A global society where people anywhere and everywhere can discover their shared values, communicate with each other and do not need to meet or live next door to each other to join together with people in other countries in a single moral universe to bring about change. I believe that these vast and swiftly summoned movements of people coming together can now become the most powerful weapon for justice ever put in human hands.

It’s great to see a politician, the Prime Minister indeed, going a step beyond the ‘information revolution’ phase, and talking about the impact on society and human relationships both nearest and distant. Steadily we’re seeing The Establishment start to recognise how far the transformation goes. But one wonders if the PM will feel it even more directly after the Crewe by-election on Thursday night: the Tory bloggers, like the party they support, are pushing as hard as they possibly can.
Interestingly, what little media coverage there was – particularly in the Scottish papers – has been overwhelmingly positive for the PM; in stark contrast to virtually everything else from the nationals lately. ‘If Gordon Brown was Prime Minister of a better Britain, then his speech yesterday would have confirmed this son of the manse as the man Britain believes is right to run the country,’ writes Scotland on Sunday’s Kenny Farquharson. The Sunday Mail was even more direct: ‘On his home turf he showed that he is still the man to lead Britain.’ It’s not all bad out there.

5 thoughts on “Web as a weapon: visionary stuff from Gordon Brown”

  1. This is Milliband speak – I was at a speech he gave to the Fabian Society conference in January where he was talking about his idea of the ‘civilian surge’, which he’s since repeated elsewhere. The link between the growing power of the individual in the information arena, and the growing power of the individual in civil society, has been noticed by those at the top, and my fingers are crossed that they start to take even more seriously the efforts of organisations like MySociety to use one to strengthen the other.
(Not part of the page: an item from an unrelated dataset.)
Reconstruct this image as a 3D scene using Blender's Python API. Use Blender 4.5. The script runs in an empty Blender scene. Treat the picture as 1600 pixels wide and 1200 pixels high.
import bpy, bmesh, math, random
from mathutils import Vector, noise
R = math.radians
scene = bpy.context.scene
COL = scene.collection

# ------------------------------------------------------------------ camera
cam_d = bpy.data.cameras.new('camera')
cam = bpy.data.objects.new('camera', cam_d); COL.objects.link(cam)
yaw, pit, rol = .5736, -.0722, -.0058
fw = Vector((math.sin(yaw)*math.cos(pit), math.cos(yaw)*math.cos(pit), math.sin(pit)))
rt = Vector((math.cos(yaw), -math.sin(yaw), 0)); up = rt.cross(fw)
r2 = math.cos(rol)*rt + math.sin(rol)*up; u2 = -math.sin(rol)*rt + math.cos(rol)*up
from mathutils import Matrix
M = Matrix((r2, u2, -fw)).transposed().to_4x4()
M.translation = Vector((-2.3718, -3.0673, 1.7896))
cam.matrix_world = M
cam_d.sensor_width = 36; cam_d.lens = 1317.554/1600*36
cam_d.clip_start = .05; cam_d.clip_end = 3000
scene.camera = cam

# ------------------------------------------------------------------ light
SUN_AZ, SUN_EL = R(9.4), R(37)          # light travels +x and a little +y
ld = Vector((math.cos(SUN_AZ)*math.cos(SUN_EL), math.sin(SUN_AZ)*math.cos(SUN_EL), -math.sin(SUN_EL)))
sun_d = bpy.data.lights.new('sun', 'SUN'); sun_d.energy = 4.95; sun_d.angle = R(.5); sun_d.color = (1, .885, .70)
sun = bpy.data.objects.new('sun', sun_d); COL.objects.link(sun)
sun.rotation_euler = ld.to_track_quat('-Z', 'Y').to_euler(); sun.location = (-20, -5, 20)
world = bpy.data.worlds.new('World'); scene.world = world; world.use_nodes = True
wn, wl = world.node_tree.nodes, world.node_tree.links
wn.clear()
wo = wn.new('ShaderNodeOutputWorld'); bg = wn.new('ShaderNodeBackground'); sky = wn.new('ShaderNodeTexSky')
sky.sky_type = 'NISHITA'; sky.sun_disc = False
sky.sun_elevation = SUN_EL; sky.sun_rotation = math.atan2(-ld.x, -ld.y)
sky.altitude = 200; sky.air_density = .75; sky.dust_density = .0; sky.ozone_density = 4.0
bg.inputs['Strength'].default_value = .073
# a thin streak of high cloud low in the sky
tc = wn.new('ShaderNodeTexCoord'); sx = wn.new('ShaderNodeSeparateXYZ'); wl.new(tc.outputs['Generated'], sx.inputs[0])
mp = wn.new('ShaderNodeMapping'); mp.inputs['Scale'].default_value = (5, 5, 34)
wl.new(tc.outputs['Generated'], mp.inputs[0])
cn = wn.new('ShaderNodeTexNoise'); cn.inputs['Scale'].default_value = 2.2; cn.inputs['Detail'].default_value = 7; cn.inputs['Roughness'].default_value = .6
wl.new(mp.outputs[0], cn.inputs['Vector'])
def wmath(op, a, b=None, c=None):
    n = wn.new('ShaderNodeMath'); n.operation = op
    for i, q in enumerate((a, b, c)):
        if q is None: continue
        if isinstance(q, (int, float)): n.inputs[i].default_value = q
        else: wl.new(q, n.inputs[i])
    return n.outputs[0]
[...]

  2. I’m not convinced on this one. I’m a sceptic anyway wrt Mr Brown and I won’t take a single word from this govt at face value – based on their record and my bitter experience.
    On the point at hand, there’s a very narrow dividing line between net democracy and net marketing.
    I’m a member of Avaaz.org, and the “million members” campaigning for change can be as little involved as being names on a read-only email list.
    Net transparency is a fog compared to traditional politics. I’m not sure how to fix it.
    Politicians need to be extremely suspicious of net-campaigners claiming millions of supporters.